Work required
Please transcribe the data below exactly. Leave the pictures out.

Given data
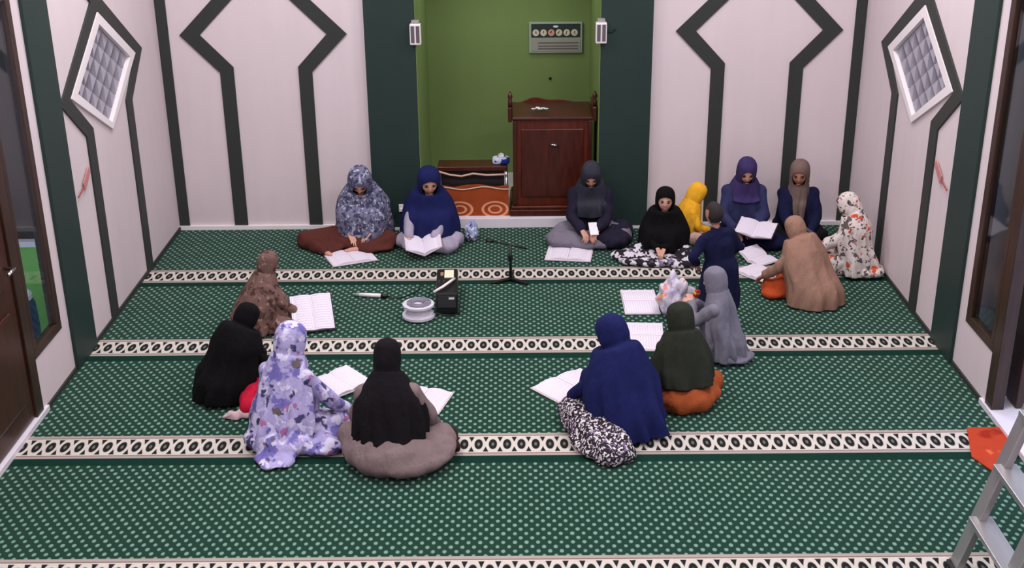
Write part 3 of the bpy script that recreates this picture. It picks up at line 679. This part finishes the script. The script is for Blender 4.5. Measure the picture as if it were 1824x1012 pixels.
    # ---- skirt over the legs
    if skirt:
        t = MB(); fat = skirt.get('fat', 1.0)
        for q, (kn, an, toe) in zip((1, -1) if not mirror else (-1, 1), legs):
            t.add(*capsule(hip[q], kn, .125*fat, .095*fat)); t.add(*capsule(kn, an+(kn-an)*.12, .088*fat, .062*fat))
        if pose != 'stand':
            t.add(*ellipsoid(pel+V3(0, -.01, -.02), (.22*fat, .17*fat, .13))); t.add(*ellipsoid((0, .18, .075), (.24*fat, .20, .065)))
        for (a_, b_, ra, rb) in skirt.get('caps', []): t.add(*capsule(V3(*a_), V3(*b_), ra, rb))
        for (c_, r_) in skirt.get('ells', []): t.add(*ellipsoid(c_, r_))
        v, n_, f = remesh(t, .018, 12); v = v+n_*wave(v, seed+5, 40, skirt.get('fold', .009)*.7, vert=.6)[:, None]; v[:, 2] = np.maximum(v[:, 2], .008/s)
        link_mesh(skirt.get('name', 'skirt'), v*s, f, skirt['m'], o)
    for ex_ in extras:
        t = MB()
        for (a_, b_, ra, rb) in ex_.get('caps', []): t.add(*capsule(V3(*a_), V3(*b_), ra, rb))
        for (c_, r_) in ex_.get('ells', []): t.add(*ellipsoid(c_, r_))
        v, n_, f = remesh(t, .014, 4); v = v+n_*wave(v, seed+21, 55, ex_.get('fold', .008))[:, None]; v[:, 2] = np.maximum(v[:, 2], .008/s)
        link_mesh(ex_['name'], v*s, f, ex_['m'], o)
    # ---- veil: loft from crown to hem with a face opening
    if veil:
        L = []   # centre, ex, ey, rx, rfront, rback, head-height for the opening (or None)
        lo = veil.get('loose', 1.0)
        for z, rx, rf, rb in ((.138, .001, .001, .001), (.126, .048, .046, .052), (.09, .081, .085, .098), (.035, .092, .1, .114), (-.03, .093, .103, .112), (-.085, .09, .096, .10)):
            L.append([hc+Hz*z, Hx, Hy, rx*lo*hs, rf*hs, rb*lo*hs, z])
        dn = veil.get('neck', (.13, .115, .105)); L.append([hc*.38+neck*.62-up*.005-V3(0, 0, .03*(hs-1)), unit(Hx+ex*2), unit(Hy+ey*2), dn[0], dn[1], dn[2], -.16])
        shd = veil.get('shoulder', (.215, .145, .135)); L.append([sc-up*.02, ex, ey, shd[0], shd[1], shd[2], None])
        for r in veil['rings']:   # (height along the spine or absolute z, rx, rf, rb, cx, cy)
            z, rx, rf, rb = r[:4]; cx, cy = (r[4], r[5]) if len(r) > 4 else (0, 0)
            k = (z-pel[2])/max(up[2], .2); c = pel+up*k if k > 0 else V3(pel[0], pel[1], z)
            c = c+V3(cx, cy, 0); c[2] = z; L.append([c, V3(1, 0, 0), V3(0, 1, 0), rx, rf, rb, None])
        zf, zb = veil.get('dz', (0, 0)); nl = len(L); NR = 10*(nl-1); NA = 64; op = veil.get('open', .85)
        cols = [np.array([np.r_[q[0], q[1], q[2], q[3], q[4], q[5]] for q in L])][0]; hz = [q[6] if q[6] is not None else -.3 for q in L]
        def cr(A, t):
            i = min(int(t), nl-2); u = t-i; p0, p1, p2, p3 = A[max(i-1, 0)], A[i], A[i+1], A[min(i+2, nl-1)]
            return .5*((2*p1)+(-p0+p2)*u+(2*p0-5*p1+4*p2-p3)*u*u+(-p0+3*p1-3*p2+p3)*u**3)
        V = []; F = []; rs = np.random.RandomState(seed); ph = rs.uniform(0, 6.28, 8); fr = [4, 6, 7, 9, 11, 13, 16, 5]; ridge = lambda q: 1-2*abs(math.sin(q*.5))**.8; hz = np.array(hz, float)[:, None]
        for j in range(NR+1):
            t = (nl-1)*j/NR; q = cr(cols, t); z = float(cr(hz, t)[0]); c = q[:3]; X = unit(q[3:6]); Y = unit(q[6:9]); rx, rf, rb = np.maximum(q[9:12], .006)
            e = (z+.016)/.082; th0 = op*math.sqrt(1-e*e) if abs(e) < 1 and t < 6.4 else 0.0
            low = min(1, max(0, (t-6)/(nl-7))) if nl > 7 else 0
            for k in range(NA+1):
                th = th0+(2*math.pi-2*th0)*k/NA; sn, cs = math.sin(th), math.cos(th)
                fold = sum(ridge(fr[i]*th+ph[i]+(1.1*math.sin(t*.8+ph[i]))) for i in range(8))/2.6
                amp = veil.get('fold', .035)*2.3*low**.9+.005
                ryy = rf if cs > 0 else rb
                w = 1+amp*fold
                p = c+X*rx*sn*w+Y*ryy*cs*w
                if t > nl-2: p = p+V3(0, 0, (t-(nl-2))*(zf*max(cs, 0)+zb*max(-cs, 0)+.012*fold))
                V.append(p)
        W = NA+1
        for j in range(NR):
            for k in range(NA): F.append((j*W+k, (j+1)*W+k, (j+1)*W+k+1, j*W+k+1))
        V = np.array(V); nrm = wave(V, seed+9, 26, .006)
        tt = np.repeat(np.arange(NR+1)/NR*(nl-1), W); V = V+np.stack([nrm, nrm*.7, nrm*.2], 1)*np.clip((tt-5.5)/2, 0, 1)[:, None]
        V[:, 2] = np.maximum(V[:, 2], .012/s)
        me = bpy.data.meshes.new('headscarf'); bm = bmesh.new(); vs = [bm.verts.new(tuple(p*s)) for p in V]
        for q in F: bm.faces.new([vs[i] for i in q])
        bmesh.ops.remove_doubles(bm, verts=bm.verts, dist=.0004); bm.to_mesh(me); bm.free(); me.materials.append(veil['m'])
        me.polygons.foreach_set('use_smooth', [True]*len(me.polygons))
        ho = bpy.data.objects.new(veil.get('name', 'headscarf'), me); COL.objects.link(ho); ho.parent = o
        sol = ho.modifiers.new('thickness', 'SOLIDIFY'); sol.thickness = .006; sol.offset = 1
    top_pt = hc+Hz*.13; Rw = rot_z(-R(face)); wp = Rw@(top_pt*s)+V3(xy[0], xy[1], 0); PEOPLE.append((name, label, tuple(wp), s))
    return o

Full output
Write part 3 of the bpy script that recreates this picture. It picks up at line 679. This part finishes the script. The script is for Blender 4.5. Measure the picture as if it were 1824x1012 pixels.
    # ---- skirt over the legs
    if skirt:
        t = MB(); fat = skirt.get('fat', 1.0)
        for q, (kn, an, toe) in zip((1, -1) if not mirror else (-1, 1), legs):
            t.add(*capsule(hip[q], kn, .125*fat, .095*fat)); t.add(*capsule(kn, an+(kn-an)*.12, .088*fat, .062*fat))
        if pose != 'stand':
            t.add(*ellipsoid(pel+V3(0, -.01, -.02), (.22*fat, .17*fat, .13))); t.add(*ellipsoid((0, .18, .075), (.24*fat, .20, .065)))
        for (a_, b_, ra, rb) in skirt.get('caps', []): t.add(*capsule(V3(*a_), V3(*b_), ra, rb))
        for (c_, r_) in skirt.get('ells', []): t.add(*ellipsoid(c_, r_))
        v, n_, f = remesh(t, .018, 12); v = v+n_*wave(v, seed+5, 40, skirt.get('fold', .009)*.7, vert=.6)[:, None]; v[:, 2] = np.maximum(v[:, 2], .008/s)
        link_mesh(skirt.get('name', 'skirt'), v*s, f, skirt['m'], o)
    for ex_ in extras:
        t = MB()
        for (a_, b_, ra, rb) in ex_.get('caps', []): t.add(*capsule(V3(*a_), V3(*b_), ra, rb))
        for (c_, r_) in ex_.get('ells', []): t.add(*ellipsoid(c_, r_))
        v, n_, f = remesh(t, .014, 4); v = v+n_*wave(v, seed+21, 55, ex_.get('fold', .008))[:, None]; v[:, 2] = np.maximum(v[:, 2], .008/s)
        link_mesh(ex_['name'], v*s, f, ex_['m'], o)
    # ---- veil: loft from crown to hem with a face opening
    if veil:
        L = []   # centre, ex, ey, rx, rfront, rback, head-height for the opening (or None)
        lo = veil.get('loose', 1.0)
        for z, rx, rf, rb in ((.138, .001, .001, .001), (.126, .048, .046, .052), (.09, .081, .085, .098), (.035, .092, .1, .114), (-.03, .093, .103, .112), (-.085, .09, .096, .10)):
            L.append([hc+Hz*z, Hx, Hy, rx*lo*hs, rf*hs, rb*lo*hs, z])
        dn = veil.get('neck', (.13, .115, .105)); L.append([hc*.38+neck*.62-up*.005-V3(0, 0, .03*(hs-1)), unit(Hx+ex*2), unit(Hy+ey*2), dn[0], dn[1], dn[2], -.16])
        shd = veil.get('shoulder', (.215, .145, .135)); L.append([sc-up*.02, ex, ey, shd[0], shd[1], shd[2], None])
        for r in veil['rings']:   # (height along the spine or absolute z, rx, rf, rb, cx, cy)
            z, rx, rf, rb = r[:4]; cx, cy = (r[4], r[5]) if len(r) > 4 else (0, 0)
            k = (z-pel[2])/max(up[2], .2); c = pel+up*k if k > 0 else V3(pel[0], pel[1], z)
            c = c+V3(cx, cy, 0); c[2] = z; L.append([c, V3(1, 0, 0), V3(0, 1, 0), rx, rf, rb, None])
        zf, zb = veil.get('dz', (0, 0)); nl = len(L); NR = 10*(nl-1); NA = 64; op = veil.get('open', .85)
        cols = [np.array([np.r_[q[0], q[1], q[2], q[3], q[4], q[5]] for q in L])][0]; hz = [q[6] if q[6] is not None else -.3 for q in L]
        def cr(A, t):
            i = min(int(t), nl-2); u = t-i; p0, p1, p2, p3 = A[max(i-1, 0)], A[i], A[i+1], A[min(i+2, nl-1)]
            return .5*((2*p1)+(-p0+p2)*u+(2*p0-5*p1+4*p2-p3)*u*u+(-p0+3*p1-3*p2+p3)*u**3)
        V = []; F = []; rs = np.random.RandomState(seed); ph = rs.uniform(0, 6.28, 8); fr = [4, 6, 7, 9, 11, 13, 16, 5]; ridge = lambda q: 1-2*abs(math.sin(q*.5))**.8; hz = np.array(hz, float)[:, None]
        for j in range(NR+1):
            t = (nl-1)*j/NR; q = cr(cols, t); z = float(cr(hz, t)[0]); c = q[:3]; X = unit(q[3:6]); Y = unit(q[6:9]); rx, rf, rb = np.maximum(q[9:12], .006)
            e = (z+.016)/.082; th0 = op*math.sqrt(1-e*e) if abs(e) < 1 and t < 6.4 else 0.0
            low = min(1, max(0, (t-6)/(nl-7))) if nl > 7 else 0
            for k in range(NA+1):
                th = th0+(2*math.pi-2*th0)*k/NA; sn, cs = math.sin(th), math.cos(th)
                fold = sum(ridge(fr[i]*th+ph[i]+(1.1*math.sin(t*.8+ph[i]))) for i in range(8))/2.6
                amp = veil.get('fold', .035)*2.3*low**.9+.005
                ryy = rf if cs > 0 else rb
                w = 1+amp*fold
                p = c+X*rx*sn*w+Y*ryy*cs*w
                if t > nl-2: p = p+V3(0, 0, (t-(nl-2))*(zf*max(cs, 0)+zb*max(-cs, 0)+.012*fold))
                V.append(p)
        W = NA+1
        for j in range(NR):
            for k in range(NA): F.append((j*W+k, (j+1)*W+k, (j+1)*W+k+1, j*W+k+1))
        V = np.array(V); nrm = wave(V, seed+9, 26, .006)
        tt = np.repeat(np.arange(NR+1)/NR*(nl-1), W); V = V+np.stack([nrm, nrm*.7, nrm*.2], 1)*np.clip((tt-5.5)/2, 0, 1)[:, None]
        V[:, 2] = np.maximum(V[:, 2], .012/s)
        me = bpy.data.meshes.new('headscarf'); bm = bmesh.new(); vs = [bm.verts.new(tuple(p*s)) for p in V]
        for q in F: bm.faces.new([vs[i] for i in q])
        bmesh.ops.remove_doubles(bm, verts=bm.verts, dist=.0004); bm.to_mesh(me); bm.free(); me.materials.append(veil['m'])
        me.polygons.foreach_set('use_smooth', [True]*len(me.polygons))
        ho = bpy.data.objects.new(veil.get('name', 'headscarf'), me); COL.objects.link(ho); ho.parent = o
        sol = ho.modifiers.new('thickness', 'SOLIDIFY'); sol.thickness = .006; sol.offset = 1
    top_pt = hc+Hz*.13; Rw = rot_z(-R(face)); wp = Rw@(top_pt*s)+V3(xy[0], xy[1], 0); PEOPLE.append((name, label, tuple(wp), s))
    return o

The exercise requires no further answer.